Turning from hiking to the Christian walk, in 2 Peter 1:3, Peter tells us that God has equipped us with “all things that pertain to life and godliness.” We could easily spend a whole series of articles looking at each of those things, but for now let us just focus on one: the Scriptures.
Second Timothy 3:17 tells us that one of the overarching purposes of Scripture is that the man of God may be “thoroughly equipped” for every good work. If we want to equip laborers, we need to kit them out with as comprehensive, accurate, deep, and lively an understanding of the Word of God as we possibly can. In 2 Timothy, Paul is writing primarily to Timothy as the pastor of the church in Ephesus, and the phrase “man of God” refers especially to those called to the ministry of the Word. This means our seminaries must make sure that this is the focus of their curriculum. Not management technique, strategic thinking, or fundraising but the infallible and authoritative living Word of the living God. The Scriptures are what thoroughly equip men for every aspect of the ministry.

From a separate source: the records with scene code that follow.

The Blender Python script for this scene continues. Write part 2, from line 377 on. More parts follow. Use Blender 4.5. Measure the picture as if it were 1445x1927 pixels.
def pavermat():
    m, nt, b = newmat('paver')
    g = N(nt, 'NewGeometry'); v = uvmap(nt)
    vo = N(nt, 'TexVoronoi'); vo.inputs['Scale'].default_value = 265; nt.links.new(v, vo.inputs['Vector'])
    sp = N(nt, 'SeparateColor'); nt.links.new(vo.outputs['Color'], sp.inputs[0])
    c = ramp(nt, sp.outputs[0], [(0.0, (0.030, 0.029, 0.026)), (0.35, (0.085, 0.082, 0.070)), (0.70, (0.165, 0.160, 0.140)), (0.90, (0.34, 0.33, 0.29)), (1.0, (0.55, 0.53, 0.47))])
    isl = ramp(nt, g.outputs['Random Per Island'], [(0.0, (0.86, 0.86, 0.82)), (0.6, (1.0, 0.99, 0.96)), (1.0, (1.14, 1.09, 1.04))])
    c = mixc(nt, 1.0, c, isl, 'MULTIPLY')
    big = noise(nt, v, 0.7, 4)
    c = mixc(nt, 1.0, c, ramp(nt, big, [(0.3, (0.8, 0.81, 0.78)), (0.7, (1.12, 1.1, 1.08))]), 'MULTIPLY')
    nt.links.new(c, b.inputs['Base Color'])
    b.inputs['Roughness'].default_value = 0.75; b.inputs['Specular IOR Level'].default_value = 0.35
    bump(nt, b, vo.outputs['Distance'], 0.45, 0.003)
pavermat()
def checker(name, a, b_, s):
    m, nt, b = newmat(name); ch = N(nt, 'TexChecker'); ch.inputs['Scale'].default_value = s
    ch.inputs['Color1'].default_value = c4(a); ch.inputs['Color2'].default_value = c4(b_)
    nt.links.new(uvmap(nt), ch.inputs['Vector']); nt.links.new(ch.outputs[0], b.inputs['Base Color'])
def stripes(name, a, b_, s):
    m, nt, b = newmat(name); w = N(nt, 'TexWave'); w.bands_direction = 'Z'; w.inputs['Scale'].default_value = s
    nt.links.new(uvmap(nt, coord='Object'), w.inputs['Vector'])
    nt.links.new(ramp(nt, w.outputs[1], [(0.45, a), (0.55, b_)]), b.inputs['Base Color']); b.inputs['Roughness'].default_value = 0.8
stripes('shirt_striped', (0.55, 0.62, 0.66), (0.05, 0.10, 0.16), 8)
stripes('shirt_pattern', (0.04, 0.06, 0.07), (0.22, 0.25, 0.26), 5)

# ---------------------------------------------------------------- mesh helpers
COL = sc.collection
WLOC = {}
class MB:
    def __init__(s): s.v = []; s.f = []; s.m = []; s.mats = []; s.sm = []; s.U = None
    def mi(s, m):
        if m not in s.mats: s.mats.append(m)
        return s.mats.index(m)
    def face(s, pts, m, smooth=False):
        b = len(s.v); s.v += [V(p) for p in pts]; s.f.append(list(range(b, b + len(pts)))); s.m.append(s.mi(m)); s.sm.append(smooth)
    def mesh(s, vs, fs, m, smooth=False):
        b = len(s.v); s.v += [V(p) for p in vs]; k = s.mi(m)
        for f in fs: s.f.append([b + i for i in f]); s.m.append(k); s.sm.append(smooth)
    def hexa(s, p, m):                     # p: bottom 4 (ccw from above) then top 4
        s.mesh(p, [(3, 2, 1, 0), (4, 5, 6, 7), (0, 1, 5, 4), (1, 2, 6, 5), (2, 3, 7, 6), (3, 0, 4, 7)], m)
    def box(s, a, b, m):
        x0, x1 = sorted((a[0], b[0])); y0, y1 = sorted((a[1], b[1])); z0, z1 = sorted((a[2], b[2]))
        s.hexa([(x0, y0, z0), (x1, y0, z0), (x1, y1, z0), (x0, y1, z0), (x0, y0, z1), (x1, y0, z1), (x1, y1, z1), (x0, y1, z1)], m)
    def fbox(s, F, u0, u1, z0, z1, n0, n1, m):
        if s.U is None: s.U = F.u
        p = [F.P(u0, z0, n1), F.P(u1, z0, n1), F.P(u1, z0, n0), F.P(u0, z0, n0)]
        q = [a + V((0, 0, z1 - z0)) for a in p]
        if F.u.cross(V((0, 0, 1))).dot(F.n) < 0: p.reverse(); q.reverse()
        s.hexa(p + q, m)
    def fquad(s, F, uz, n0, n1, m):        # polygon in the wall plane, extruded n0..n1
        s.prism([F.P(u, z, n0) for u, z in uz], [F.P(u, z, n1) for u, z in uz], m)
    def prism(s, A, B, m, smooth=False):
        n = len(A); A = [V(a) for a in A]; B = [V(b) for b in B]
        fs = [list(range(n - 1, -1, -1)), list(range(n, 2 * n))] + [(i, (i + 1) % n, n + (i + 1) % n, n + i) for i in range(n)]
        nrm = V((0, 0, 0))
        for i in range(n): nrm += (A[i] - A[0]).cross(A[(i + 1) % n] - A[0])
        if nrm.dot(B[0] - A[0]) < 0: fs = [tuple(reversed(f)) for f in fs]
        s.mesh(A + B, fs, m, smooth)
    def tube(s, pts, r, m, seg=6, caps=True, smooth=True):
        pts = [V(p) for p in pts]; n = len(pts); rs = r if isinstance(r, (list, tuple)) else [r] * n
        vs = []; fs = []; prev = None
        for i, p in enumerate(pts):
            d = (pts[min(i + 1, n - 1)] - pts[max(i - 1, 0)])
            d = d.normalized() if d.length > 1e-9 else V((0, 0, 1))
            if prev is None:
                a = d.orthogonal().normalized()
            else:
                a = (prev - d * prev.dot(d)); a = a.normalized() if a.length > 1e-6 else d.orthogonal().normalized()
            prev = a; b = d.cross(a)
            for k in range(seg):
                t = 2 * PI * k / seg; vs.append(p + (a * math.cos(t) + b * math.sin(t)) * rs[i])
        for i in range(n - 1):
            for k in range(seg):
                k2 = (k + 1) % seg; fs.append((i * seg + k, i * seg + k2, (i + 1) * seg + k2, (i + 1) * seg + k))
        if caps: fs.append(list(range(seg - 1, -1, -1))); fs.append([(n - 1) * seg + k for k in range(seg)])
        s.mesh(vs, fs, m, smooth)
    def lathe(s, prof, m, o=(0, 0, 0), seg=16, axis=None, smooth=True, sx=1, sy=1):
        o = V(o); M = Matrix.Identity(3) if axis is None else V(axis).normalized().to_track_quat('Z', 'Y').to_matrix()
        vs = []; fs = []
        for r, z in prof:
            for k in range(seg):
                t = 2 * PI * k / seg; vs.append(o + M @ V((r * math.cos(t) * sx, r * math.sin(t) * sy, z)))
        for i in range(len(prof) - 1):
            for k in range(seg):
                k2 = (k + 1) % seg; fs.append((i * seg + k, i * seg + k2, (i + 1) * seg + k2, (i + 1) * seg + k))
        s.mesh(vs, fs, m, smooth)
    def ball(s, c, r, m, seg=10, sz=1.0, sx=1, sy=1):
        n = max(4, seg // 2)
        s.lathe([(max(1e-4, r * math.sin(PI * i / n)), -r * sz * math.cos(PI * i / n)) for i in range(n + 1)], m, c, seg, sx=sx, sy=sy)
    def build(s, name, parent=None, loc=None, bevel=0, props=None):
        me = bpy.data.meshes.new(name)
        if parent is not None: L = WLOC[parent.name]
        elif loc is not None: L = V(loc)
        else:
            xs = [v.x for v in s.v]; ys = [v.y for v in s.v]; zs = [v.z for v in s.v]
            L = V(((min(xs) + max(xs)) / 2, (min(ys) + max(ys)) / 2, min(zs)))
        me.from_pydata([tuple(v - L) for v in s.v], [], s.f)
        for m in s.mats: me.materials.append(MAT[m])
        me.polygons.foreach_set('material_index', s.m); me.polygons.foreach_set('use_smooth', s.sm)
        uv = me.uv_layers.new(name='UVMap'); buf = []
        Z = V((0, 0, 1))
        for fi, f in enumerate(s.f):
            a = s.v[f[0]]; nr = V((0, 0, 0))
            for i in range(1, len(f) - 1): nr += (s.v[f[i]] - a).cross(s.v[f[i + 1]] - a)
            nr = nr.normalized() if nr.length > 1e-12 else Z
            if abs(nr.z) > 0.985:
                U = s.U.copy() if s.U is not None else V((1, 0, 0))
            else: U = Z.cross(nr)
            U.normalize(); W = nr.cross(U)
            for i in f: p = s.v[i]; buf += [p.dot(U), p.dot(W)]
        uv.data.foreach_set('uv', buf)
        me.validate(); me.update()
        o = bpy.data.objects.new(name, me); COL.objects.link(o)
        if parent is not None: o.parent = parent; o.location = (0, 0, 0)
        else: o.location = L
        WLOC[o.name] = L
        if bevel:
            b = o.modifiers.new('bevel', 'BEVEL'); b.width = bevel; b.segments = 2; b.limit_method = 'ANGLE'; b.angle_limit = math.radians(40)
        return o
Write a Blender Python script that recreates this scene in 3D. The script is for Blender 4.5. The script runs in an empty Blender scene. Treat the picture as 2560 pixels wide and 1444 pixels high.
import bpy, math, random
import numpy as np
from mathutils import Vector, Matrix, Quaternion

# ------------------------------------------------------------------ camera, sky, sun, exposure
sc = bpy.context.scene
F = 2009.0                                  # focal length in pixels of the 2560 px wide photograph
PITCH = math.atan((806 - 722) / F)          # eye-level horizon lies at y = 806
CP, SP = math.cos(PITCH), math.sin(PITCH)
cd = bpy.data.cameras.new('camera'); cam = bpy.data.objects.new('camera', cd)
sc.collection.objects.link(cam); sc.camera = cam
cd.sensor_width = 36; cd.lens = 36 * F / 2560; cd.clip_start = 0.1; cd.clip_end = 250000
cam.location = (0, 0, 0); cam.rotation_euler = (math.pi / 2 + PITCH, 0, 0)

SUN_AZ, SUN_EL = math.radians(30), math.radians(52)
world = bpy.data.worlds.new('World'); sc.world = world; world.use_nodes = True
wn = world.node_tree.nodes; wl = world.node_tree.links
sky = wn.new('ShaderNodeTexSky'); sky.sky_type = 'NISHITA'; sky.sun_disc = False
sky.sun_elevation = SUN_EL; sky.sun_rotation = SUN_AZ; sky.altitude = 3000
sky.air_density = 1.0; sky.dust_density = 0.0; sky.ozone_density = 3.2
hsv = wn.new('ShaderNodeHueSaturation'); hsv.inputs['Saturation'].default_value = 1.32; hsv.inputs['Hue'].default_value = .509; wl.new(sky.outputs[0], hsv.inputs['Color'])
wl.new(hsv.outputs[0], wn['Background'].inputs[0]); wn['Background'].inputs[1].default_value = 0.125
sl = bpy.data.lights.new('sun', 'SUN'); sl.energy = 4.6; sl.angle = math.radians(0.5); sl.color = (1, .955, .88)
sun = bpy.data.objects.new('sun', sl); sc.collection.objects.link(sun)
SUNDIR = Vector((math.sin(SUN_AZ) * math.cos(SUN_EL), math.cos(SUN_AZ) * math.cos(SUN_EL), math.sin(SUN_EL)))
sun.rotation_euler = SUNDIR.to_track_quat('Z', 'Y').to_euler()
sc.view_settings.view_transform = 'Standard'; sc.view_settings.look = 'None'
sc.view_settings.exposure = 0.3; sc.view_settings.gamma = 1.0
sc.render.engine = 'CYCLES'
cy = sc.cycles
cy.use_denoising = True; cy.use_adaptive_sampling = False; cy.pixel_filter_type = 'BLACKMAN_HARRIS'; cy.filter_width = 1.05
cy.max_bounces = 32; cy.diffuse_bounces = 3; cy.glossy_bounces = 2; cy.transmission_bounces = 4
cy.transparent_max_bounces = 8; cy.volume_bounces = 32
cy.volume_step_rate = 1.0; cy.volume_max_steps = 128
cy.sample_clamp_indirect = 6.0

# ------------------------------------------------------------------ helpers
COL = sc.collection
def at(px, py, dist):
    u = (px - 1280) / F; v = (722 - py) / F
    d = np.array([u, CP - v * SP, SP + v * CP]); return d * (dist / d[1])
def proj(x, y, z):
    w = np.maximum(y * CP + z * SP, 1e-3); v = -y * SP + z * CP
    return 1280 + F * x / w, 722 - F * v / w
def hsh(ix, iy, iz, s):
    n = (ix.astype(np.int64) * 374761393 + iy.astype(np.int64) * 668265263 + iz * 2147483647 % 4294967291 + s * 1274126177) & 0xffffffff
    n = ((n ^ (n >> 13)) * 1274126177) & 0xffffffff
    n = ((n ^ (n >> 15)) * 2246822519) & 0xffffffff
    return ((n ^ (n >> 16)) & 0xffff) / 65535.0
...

The faithful seminary will teach the original languages of the Scriptures so exegesis can be accurately carried out, so theology can be tested for its soundness, and so the Word can be preached faithfully to the people of God. Counseling will be rooted in the Scriptures, so pastors can learn to apply God’s Word with Solomonic discrimination to the tangled circumstances that sin produces rather than leaning on their own ideas or the latest fads in secular counseling. True spirituality will be a staple of such a seminary, teaching pastors how to feed their own souls on the pure milk of the Word, how to meditate on every word that comes from the mouth of God, and how to pray according to the will of God revealed in the Scriptures. We should certainly give thanks that God has given the RPCNA such a seminary and pray that He will continue to make these the priorities of the Reformed Presbyterian Theological Seminary.
Paul tells Timothy in 2 Timothy 2:2 that he should entrust the apostolic deposit to faithful men who will be able to teach others also. Having been equipped with a comprehensive, accurate, deep, and lively understanding of God’s Word themselves, it is the pastor’s responsibility to feed the sheep with this Word—teaching, reproving, correcting, and training in righteousness so that they too may be equipped for every good work: for growing in their knowledge of God and His will; for bringing up their children in the nurture and admonition of the Lord; for speaking to their neighbors and colleagues about the way of salvation with gracious words seasoned with salt, knowing how to answer each one; for speaking out against false teaching and social injustice as they encounter it; for building up the saints as they speak the truth in love; for dealing with suffering, grief, loss, disappointment, anxiety, and fear in a way that honors God.
But the chain of equippers does not stop with ministers and elders. In Romans 15:14, Paul describes the believers in the church in Rome as “full of goodness, filled with all knowledge and able to instruct one another.” This work of instruction is especially the responsibility of the elders in a congregation, but God’s Word is clear that it is not just for elders—this is something that all Christians are able to do and meant to do. Ephesians 4:15–16: “speaking the truth in love, we are to grow up in every way into him who is the head, into Christ, from whom the whole body, joined and held together by every joint with which it is equipped, when each part is working properly, makes the body grow so that it builds itself up in love.” Colossians 3:16: “Let the word of Christ dwell in you richly, teaching and admonishing one another in all wisdom.” Is that how you think about your church family? Do you intentionally look for ways to encourage the other members of your church with biblical truth?
Let us all play our part in equipping the saints for ministry. Let us pray for those who teach in seminaries and for our pastors, that God the Spirit will enable them to rightly handle the Word of truth. Pray that each of us, equipped with the Scriptures through our pastors’ ministry, will be ready for every good work. Pray that we will all look for opportunities in our fellowships every week to equip one another as we instruct one another and spur one another on to love and good deeds.